Because THE BEET FIELDS is, more than anything, a coming-of-age story, which follows the boy through his various adventures across the flatness of North Dakota, working with Mexican migrants hoeing beets, followed by more dawn-to-dusk labor on a farm, an escape from an unscrupulous deputy sheriff, a harrowing night ride west with a Hungarian immigrant, a short stay with a lonely widow on a barren farm and, finally, a stint as a "carny," with a traveling carnival, where he meets the beautiful and exotic Ruby, who is, to the boy, "simply, everything."
There were things in this book that took me back to my own adolescence, even down to midway burlesque shows in traveling carnivals, something I experienced my fifteenth summer.
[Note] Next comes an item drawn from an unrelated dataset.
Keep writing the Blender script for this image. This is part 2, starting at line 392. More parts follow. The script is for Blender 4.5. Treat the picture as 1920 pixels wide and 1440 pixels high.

Even the back-breaking labor of hoeing, the farm work, and the mind-numbing fatigue that follows all felt familiar. Paulsen succeeded in his aim. He made it "real."
At Barely 150 pages, THE BEET FIELDS is a quick read, but its essence will linger. It's a powerful little book about growing up. It may be aimed at a young adult audience, but it will resonate equally with adults. Very highly recommended.